Wednesday, March 31, 2010

Solar Thoughts About Incremental Progress

Here on the Beaver Creek homestead, our electricity has been made since 1988 using solar photovoltaic panels, or a generator when the sun is hidden by clouds.  We live off the grid so our electricity goes into batteries for use day and night, or is used directly when produced.  We make enough electricity for needs (2 kilowatts per day) between March and November.  The rest of the time a generator is run one or two hours per day to charge the batteries.  Only about 15% of our total annual residential energy needs are in the form of electricity.  The other 85% is supplied from propane, firewood, and gasoline.  Does this mean that we should not be using solar panels on the Oregon coast?  No, we need some electricity to run appliances and pumps. More importantly, we have learned how to be the power company and conservation consultants.  This knowledge has done wonders for our comprehension of energy budgets and the possibilities for rational energy use in this country.  We would not have learned this if we  had not used incremental thinking.  We also got many ideas for power systems from a magazine called Home Power.

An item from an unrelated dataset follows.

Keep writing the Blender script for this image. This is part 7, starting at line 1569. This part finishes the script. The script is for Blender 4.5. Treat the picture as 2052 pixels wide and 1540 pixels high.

In the new age of solar electricity, many are excited by the ‘green buzz’ about solar electricity and putting enough panels on their house to power the home.  Their systems are designed to be grid-tied and planned to push excess power into the grid during the day and get power from the grid during the night.  These systems are noble, efficient, and help the power companies avoid building new generator plants.  The home systems help their users learn about energy production, use, and conservation.  But one important ingredient is often missing in thinking and planning for them.  That is the idea that grid-tied systems can be incremental.  The whole-house systems are expensive ($20,000-50,000) and people look to tax credits to finance them.  Many systems do not leave planning stages because people think that they will not have payback, or that payback will take too long, or that they just don’t have the money.  So a stirling opportunity for learning and doing the right thing is lost.   

Instead of the whole hog approach, try the incremental approach to thinking.  Maybe you can buy one or two panels, or whatever you can afford, and grid-tie them on the house.  This is easy to do with the technology that is available today, especially if an electrician is hired to help.  The components are modular, so with proper planning more panels can be added as financing becomes available, until eventually you may be powering the whole house and some of the neighborhood.  The power company will probably buy your surplus power.    

With the installed incremental system, you can begin to monitor the balance between energy production from the sun and use in the house.  You can begin to play with energy numbers and learn what is going on with electricity in the house.  This knowledge is priceless, as it stimulates imagination, proposes new and more efficient production and use of energy, and steers onto the path of knowledgeable energy use.  We can all appreciate smart energy use these days!  Join the club and be the first on the block with some of those beautiful blue panels pumping electricity into the house and grid, one step at a time.  Don’t be afraid to take a step.  The journey of a house filled with solar power begins with one step, one panel, not necessarily the whole journey.  Even if you don’t take the first step of a solar panel, get an energy (watt) meter and monitor your uses in the house.  Start thinking about what you are doing with energy instead of sleeping through the dark night of blind energy use.  Its fun to be awake!